Data excerpt
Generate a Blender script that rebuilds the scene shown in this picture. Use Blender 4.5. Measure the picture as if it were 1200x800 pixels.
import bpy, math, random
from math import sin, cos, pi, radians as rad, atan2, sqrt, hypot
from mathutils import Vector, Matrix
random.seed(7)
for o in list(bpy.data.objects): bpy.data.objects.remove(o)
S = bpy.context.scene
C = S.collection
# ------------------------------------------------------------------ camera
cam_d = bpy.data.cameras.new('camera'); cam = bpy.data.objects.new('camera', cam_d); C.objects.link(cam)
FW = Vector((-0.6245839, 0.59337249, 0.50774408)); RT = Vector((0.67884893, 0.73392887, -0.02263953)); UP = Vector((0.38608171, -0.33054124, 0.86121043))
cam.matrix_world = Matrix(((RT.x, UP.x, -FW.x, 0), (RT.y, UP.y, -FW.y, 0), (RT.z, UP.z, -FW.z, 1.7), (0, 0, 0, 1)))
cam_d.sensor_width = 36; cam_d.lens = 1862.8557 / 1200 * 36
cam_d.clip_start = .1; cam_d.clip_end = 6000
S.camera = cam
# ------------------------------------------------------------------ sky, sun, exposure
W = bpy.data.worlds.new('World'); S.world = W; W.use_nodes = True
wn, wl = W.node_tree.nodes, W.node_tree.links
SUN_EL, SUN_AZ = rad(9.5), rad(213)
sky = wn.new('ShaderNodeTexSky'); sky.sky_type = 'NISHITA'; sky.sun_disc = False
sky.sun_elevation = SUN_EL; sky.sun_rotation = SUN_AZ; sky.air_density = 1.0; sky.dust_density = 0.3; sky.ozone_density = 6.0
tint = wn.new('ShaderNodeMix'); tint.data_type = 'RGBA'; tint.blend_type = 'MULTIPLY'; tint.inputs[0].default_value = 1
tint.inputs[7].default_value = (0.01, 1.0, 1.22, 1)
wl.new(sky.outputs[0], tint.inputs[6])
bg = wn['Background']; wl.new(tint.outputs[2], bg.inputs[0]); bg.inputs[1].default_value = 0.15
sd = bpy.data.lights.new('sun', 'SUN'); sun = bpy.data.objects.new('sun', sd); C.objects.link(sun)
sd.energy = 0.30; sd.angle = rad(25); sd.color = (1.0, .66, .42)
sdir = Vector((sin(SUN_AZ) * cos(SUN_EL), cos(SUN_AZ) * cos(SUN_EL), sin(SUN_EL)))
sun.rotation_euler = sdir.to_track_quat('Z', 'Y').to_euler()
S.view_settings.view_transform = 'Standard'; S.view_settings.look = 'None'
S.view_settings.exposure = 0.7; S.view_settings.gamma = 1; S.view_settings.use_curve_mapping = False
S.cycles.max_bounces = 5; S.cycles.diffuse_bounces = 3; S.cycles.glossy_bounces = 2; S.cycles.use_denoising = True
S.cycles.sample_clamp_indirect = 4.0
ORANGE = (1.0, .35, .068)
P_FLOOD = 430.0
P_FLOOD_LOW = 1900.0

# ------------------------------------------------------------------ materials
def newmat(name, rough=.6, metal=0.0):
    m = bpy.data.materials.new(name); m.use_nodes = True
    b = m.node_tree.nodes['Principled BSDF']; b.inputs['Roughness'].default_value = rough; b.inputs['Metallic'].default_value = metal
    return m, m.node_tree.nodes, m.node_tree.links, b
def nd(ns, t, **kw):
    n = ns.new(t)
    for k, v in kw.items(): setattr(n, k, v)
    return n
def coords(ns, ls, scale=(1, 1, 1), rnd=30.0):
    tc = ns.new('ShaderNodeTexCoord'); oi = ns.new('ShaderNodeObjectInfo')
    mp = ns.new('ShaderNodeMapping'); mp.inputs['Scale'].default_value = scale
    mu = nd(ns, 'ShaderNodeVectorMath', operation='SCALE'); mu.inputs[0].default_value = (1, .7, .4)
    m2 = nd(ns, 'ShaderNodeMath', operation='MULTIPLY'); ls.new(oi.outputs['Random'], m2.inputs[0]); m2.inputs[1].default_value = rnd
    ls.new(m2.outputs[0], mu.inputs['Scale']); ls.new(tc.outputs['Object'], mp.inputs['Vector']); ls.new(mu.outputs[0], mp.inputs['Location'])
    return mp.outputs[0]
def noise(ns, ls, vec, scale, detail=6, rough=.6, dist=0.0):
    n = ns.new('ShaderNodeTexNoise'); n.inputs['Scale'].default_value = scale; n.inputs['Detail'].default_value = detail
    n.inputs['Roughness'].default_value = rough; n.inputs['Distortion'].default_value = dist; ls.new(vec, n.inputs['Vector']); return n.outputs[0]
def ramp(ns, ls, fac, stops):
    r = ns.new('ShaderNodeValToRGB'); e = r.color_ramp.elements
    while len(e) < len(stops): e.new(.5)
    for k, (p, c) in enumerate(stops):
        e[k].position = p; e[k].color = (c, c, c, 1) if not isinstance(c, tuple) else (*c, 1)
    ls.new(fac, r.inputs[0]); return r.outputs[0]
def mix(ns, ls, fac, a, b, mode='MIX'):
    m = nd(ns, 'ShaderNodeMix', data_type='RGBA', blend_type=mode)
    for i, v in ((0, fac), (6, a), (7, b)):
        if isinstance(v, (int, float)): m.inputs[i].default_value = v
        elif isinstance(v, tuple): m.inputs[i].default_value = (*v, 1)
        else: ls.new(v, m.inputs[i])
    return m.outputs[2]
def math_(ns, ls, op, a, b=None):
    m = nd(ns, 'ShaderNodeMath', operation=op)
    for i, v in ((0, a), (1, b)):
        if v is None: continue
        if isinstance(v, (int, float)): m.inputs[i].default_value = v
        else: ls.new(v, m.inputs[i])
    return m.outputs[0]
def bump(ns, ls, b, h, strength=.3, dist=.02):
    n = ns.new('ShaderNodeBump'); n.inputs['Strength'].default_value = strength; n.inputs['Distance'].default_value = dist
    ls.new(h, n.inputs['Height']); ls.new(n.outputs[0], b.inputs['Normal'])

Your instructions
All of the material above needs to be retyped word for word.

Task output
Generate a Blender script that rebuilds the scene shown in this picture. Use Blender 4.5. Measure the picture as if it were 1200x800 pixels.
import bpy, math, random
from math import sin, cos, pi, radians as rad, atan2, sqrt, hypot
from mathutils import Vector, Matrix
random.seed(7)
for o in list(bpy.data.objects): bpy.data.objects.remove(o)
S = bpy.context.scene
C = S.collection
# ------------------------------------------------------------------ camera
cam_d = bpy.data.cameras.new('camera'); cam = bpy.data.objects.new('camera', cam_d); C.objects.link(cam)
FW = Vector((-0.6245839, 0.59337249, 0.50774408)); RT = Vector((0.67884893, 0.73392887, -0.02263953)); UP = Vector((0.38608171, -0.33054124, 0.86121043))
cam.matrix_world = Matrix(((RT.x, UP.x, -FW.x, 0), (RT.y, UP.y, -FW.y, 0), (RT.z, UP.z, -FW.z, 1.7), (0, 0, 0, 1)))
cam_d.sensor_width = 36; cam_d.lens = 1862.8557 / 1200 * 36
cam_d.clip_start = .1; cam_d.clip_end = 6000
S.camera = cam
# ------------------------------------------------------------------ sky, sun, exposure
W = bpy.data.worlds.new('World'); S.world = W; W.use_nodes = True
wn, wl = W.node_tree.nodes, W.node_tree.links
SUN_EL, SUN_AZ = rad(9.5), rad(213)
sky = wn.new('ShaderNodeTexSky'); sky.sky_type = 'NISHITA'; sky.sun_disc = False
sky.sun_elevation = SUN_EL; sky.sun_rotation = SUN_AZ; sky.air_density = 1.0; sky.dust_density = 0.3; sky.ozone_density = 6.0
tint = wn.new('ShaderNodeMix'); tint.data_type = 'RGBA'; tint.blend_type = 'MULTIPLY'; tint.inputs[0].default_value = 1
tint.inputs[7].default_value = (0.01, 1.0, 1.22, 1)
wl.new(sky.outputs[0], tint.inputs[6])
bg = wn['Background']; wl.new(tint.outputs[2], bg.inputs[0]); bg.inputs[1].default_value = 0.15
sd = bpy.data.lights.new('sun', 'SUN'); sun = bpy.data.objects.new('sun', sd); C.objects.link(sun)
sd.energy = 0.30; sd.angle = rad(25); sd.color = (1.0, .66, .42)
sdir = Vector((sin(SUN_AZ) * cos(SUN_EL), cos(SUN_AZ) * cos(SUN_EL), sin(SUN_EL)))
sun.rotation_euler = sdir.to_track_quat('Z', 'Y').to_euler()
S.view_settings.view_transform = 'Standard'; S.view_settings.look = 'None'
S.view_settings.exposure = 0.7; S.view_settings.gamma = 1; S.view_settings.use_curve_mapping = False
S.cycles.max_bounces = 5; S.cycles.diffuse_bounces = 3; S.cycles.glossy_bounces = 2; S.cycles.use_denoising = True
S.cycles.sample_clamp_indirect = 4.0
ORANGE = (1.0, .35, .068)
P_FLOOD = 430.0
P_FLOOD_LOW = 1900.0

# ------------------------------------------------------------------ materials
def newmat(name, rough=.6, metal=0.0):
    m = bpy.data.materials.new(name); m.use_nodes = True
    b = m.node_tree.nodes['Principled BSDF']; b.inputs['Roughness'].default_value = rough; b.inputs['Metallic'].default_value = metal
    return m, m.node_tree.nodes, m.node_tree.links, b
def nd(ns, t, **kw):
    n = ns.new(t)
    for k, v in kw.items(): setattr(n, k, v)
    return n
def coords(ns, ls, scale=(1, 1, 1), rnd=30.0):
    tc = ns.new('ShaderNodeTexCoord'); oi = ns.new('ShaderNodeObjectInfo')
    mp = ns.new('ShaderNodeMapping'); mp.inputs['Scale'].default_value = scale
    mu = nd(ns, 'ShaderNodeVectorMath', operation='SCALE'); mu.inputs[0].default_value = (1, .7, .4)
    m2 = nd(ns, 'ShaderNodeMath', operation='MULTIPLY'); ls.new(oi.outputs['Random'], m2.inputs[0]); m2.inputs[1].default_value = rnd
    ls.new(m2.outputs[0], mu.inputs['Scale']); ls.new(tc.outputs['Object'], mp.inputs['Vector']); ls.new(mu.outputs[0], mp.inputs['Location'])
    return mp.outputs[0]
def noise(ns, ls, vec, scale, detail=6, rough=.6, dist=0.0):
    n = ns.new('ShaderNodeTexNoise'); n.inputs['Scale'].default_value = scale; n.inputs['Detail'].default_value = detail
    n.inputs['Roughness'].default_value = rough; n.inputs['Distortion'].default_value = dist; ls.new(vec, n.inputs['Vector']); return n.outputs[0]
def ramp(ns, ls, fac, stops):
    r = ns.new('ShaderNodeValToRGB'); e = r.color_ramp.elements
    while len(e) < len(stops): e.new(.5)
    for k, (p, c) in enumerate(stops):
        e[k].position = p; e[k].color = (c, c, c, 1) if not isinstance(c, tuple) else (*c, 1)
    ls.new(fac, r.inputs[0]); return r.outputs[0]
def mix(ns, ls, fac, a, b, mode='MIX'):
    m = nd(ns, 'ShaderNodeMix', data_type='RGBA', blend_type=mode)
    for i, v in ((0, fac), (6, a), (7, b)):
        if isinstance(v, (int, float)): m.inputs[i].default_value = v
        elif isinstance(v, tuple): m.inputs[i].default_value = (*v, 1)
        else: ls.new(v, m.inputs[i])
    return m.outputs[2]
def math_(ns, ls, op, a, b=None):
    m = nd(ns, 'ShaderNodeMath', operation=op)
    for i, v in ((0, a), (1, b)):
        if v is None: continue
        if isinstance(v, (int, float)): m.inputs[i].default_value = v
        else: ls.new(v, m.inputs[i])
    return m.outputs[0]
def bump(ns, ls, b, h, strength=.3, dist=.02):
    n = ns.new('ShaderNodeBump'); n.inputs['Strength'].default_value = strength; n.inputs['Distance'].default_value = dist
    ls.new(h, n.inputs['Height']); ls.new(n.outputs[0], b.inputs['Normal'])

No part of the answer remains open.